• **Your instructions**
Sift the listing for lines that hold the string "follow" and pull them out.

• **Listing**
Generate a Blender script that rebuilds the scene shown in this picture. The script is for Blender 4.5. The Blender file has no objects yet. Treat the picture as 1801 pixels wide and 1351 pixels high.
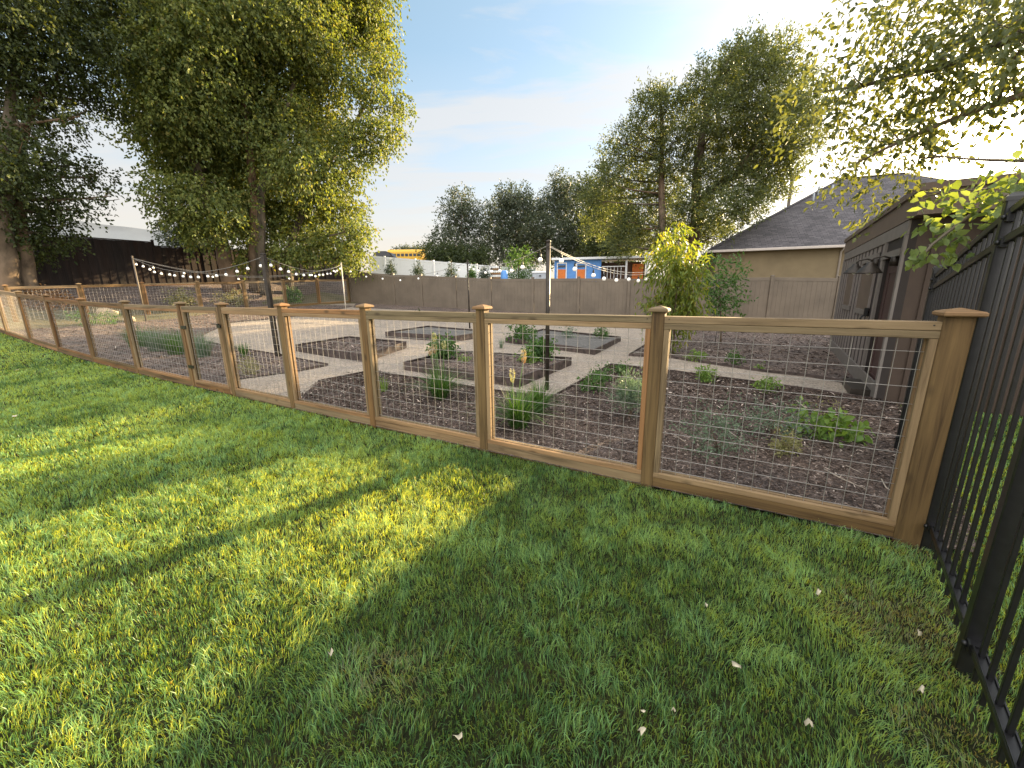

--

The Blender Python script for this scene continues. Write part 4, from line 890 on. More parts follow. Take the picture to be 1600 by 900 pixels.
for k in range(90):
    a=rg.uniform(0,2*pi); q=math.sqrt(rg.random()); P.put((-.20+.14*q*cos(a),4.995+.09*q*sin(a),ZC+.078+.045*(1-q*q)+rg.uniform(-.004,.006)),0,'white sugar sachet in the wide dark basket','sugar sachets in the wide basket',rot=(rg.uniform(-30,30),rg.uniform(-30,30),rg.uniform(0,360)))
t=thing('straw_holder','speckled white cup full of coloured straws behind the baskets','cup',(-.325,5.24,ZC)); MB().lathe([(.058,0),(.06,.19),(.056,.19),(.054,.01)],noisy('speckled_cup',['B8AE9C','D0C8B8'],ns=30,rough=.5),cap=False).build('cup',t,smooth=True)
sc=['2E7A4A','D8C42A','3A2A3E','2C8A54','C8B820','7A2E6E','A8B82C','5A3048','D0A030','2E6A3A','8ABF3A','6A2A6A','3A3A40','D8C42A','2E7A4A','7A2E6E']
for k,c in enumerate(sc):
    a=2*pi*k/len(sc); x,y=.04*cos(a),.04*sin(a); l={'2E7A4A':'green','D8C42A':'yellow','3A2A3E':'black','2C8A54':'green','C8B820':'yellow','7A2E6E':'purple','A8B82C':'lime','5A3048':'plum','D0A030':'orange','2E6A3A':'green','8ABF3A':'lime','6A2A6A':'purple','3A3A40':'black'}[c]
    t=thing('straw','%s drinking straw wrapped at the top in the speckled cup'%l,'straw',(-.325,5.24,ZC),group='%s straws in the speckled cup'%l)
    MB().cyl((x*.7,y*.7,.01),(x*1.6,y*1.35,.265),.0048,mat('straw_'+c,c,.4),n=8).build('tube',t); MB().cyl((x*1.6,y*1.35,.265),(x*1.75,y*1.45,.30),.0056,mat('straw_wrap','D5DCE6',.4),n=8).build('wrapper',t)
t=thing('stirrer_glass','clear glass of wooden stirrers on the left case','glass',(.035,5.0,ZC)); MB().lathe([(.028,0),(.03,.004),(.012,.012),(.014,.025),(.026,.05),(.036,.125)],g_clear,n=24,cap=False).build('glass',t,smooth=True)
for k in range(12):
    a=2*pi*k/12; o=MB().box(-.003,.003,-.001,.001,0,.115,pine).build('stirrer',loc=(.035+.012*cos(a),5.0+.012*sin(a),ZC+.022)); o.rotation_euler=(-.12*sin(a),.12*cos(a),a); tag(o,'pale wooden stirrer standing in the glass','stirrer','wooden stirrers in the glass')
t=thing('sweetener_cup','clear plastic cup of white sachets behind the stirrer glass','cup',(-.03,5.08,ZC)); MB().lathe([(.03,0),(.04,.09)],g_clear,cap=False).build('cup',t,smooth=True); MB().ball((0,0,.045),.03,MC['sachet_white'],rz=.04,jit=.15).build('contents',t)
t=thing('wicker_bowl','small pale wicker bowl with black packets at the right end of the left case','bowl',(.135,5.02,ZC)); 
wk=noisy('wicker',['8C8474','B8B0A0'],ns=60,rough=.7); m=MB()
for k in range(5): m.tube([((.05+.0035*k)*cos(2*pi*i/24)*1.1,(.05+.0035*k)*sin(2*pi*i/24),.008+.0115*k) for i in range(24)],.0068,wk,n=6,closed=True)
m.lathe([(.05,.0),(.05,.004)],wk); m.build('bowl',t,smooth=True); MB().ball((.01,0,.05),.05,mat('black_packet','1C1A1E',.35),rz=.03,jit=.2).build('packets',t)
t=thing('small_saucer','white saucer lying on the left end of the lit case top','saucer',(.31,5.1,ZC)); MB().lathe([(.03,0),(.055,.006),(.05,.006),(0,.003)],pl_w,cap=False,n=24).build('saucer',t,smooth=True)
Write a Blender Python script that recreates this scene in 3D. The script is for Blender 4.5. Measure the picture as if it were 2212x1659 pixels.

--

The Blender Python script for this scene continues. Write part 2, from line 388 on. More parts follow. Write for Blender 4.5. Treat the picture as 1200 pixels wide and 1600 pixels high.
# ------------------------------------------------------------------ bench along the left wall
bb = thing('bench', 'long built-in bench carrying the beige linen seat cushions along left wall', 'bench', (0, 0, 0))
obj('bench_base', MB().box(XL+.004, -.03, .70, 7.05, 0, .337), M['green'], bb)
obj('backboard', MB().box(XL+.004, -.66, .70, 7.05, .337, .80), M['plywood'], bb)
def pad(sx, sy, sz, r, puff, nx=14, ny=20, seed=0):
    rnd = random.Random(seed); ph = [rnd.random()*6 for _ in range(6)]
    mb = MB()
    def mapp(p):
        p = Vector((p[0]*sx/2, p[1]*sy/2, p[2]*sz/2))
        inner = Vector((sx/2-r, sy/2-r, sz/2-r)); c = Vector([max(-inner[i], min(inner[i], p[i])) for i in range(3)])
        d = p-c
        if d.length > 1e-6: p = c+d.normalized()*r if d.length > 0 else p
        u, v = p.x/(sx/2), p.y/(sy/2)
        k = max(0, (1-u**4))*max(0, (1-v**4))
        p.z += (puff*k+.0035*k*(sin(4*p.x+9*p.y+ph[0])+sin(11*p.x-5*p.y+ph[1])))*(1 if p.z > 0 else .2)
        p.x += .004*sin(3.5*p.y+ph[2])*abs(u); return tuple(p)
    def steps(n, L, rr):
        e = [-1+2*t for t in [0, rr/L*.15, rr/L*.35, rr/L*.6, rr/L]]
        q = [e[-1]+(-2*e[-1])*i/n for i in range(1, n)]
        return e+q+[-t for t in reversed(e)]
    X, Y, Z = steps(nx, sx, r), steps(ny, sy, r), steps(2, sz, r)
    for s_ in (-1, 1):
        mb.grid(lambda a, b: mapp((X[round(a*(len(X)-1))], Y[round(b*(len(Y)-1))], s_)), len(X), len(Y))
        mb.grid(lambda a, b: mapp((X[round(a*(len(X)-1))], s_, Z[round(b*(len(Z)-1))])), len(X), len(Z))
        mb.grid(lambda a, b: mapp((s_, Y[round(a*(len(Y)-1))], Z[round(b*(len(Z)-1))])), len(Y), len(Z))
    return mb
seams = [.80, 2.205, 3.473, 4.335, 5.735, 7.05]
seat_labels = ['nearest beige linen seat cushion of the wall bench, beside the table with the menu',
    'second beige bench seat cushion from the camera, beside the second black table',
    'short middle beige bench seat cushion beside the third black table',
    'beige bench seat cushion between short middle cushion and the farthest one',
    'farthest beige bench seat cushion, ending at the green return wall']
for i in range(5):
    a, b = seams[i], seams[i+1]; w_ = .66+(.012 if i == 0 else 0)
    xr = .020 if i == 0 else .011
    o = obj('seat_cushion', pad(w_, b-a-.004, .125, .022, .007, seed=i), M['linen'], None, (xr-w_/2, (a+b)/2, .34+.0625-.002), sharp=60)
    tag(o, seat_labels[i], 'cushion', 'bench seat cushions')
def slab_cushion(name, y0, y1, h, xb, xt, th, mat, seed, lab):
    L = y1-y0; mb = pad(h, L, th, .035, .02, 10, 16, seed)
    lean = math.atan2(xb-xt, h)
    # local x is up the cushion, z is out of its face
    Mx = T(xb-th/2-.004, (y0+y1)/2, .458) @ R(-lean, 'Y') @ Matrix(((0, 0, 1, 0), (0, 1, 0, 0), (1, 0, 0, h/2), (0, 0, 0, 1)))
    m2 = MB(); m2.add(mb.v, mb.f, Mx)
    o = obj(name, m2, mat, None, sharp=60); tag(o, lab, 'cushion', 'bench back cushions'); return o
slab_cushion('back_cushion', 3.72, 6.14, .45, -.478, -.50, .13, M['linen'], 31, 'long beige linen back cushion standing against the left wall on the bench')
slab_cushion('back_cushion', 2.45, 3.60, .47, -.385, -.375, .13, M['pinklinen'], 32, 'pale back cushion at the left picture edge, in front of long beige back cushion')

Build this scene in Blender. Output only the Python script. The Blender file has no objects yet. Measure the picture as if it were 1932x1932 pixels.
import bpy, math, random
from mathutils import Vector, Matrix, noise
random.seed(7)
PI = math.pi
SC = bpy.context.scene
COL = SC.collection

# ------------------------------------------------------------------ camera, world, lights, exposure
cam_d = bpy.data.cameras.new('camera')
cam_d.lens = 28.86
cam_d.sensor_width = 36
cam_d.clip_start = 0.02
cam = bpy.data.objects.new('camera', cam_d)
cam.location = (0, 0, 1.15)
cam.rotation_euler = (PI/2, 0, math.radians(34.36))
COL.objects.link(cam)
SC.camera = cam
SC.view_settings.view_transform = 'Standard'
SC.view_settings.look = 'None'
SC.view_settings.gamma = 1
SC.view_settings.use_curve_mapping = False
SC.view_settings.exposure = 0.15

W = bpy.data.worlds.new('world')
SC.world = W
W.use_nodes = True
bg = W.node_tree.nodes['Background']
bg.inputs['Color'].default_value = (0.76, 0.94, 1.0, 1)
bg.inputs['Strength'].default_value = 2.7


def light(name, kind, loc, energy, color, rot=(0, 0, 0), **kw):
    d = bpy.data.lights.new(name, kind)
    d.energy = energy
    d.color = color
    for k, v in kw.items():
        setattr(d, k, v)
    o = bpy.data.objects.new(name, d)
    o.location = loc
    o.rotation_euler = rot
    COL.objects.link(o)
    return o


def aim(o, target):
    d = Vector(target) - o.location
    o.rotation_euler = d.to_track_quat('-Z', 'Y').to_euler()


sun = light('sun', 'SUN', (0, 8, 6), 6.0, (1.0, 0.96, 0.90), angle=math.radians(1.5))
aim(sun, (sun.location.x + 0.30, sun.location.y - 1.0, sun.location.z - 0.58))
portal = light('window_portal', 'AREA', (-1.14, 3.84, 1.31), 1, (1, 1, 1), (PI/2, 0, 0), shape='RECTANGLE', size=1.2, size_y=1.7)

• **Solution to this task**
The Blender Python script for this scene continues. Write part 4, from line 890 on. More parts follow. Take the picture to be 1600 by 900 pixels.
The Blender Python script for this scene continues. Write part 2, from line 388 on. More parts follow. Write for Blender 4.5. Treat the picture as 1200 pixels wide and 1600 pixels high.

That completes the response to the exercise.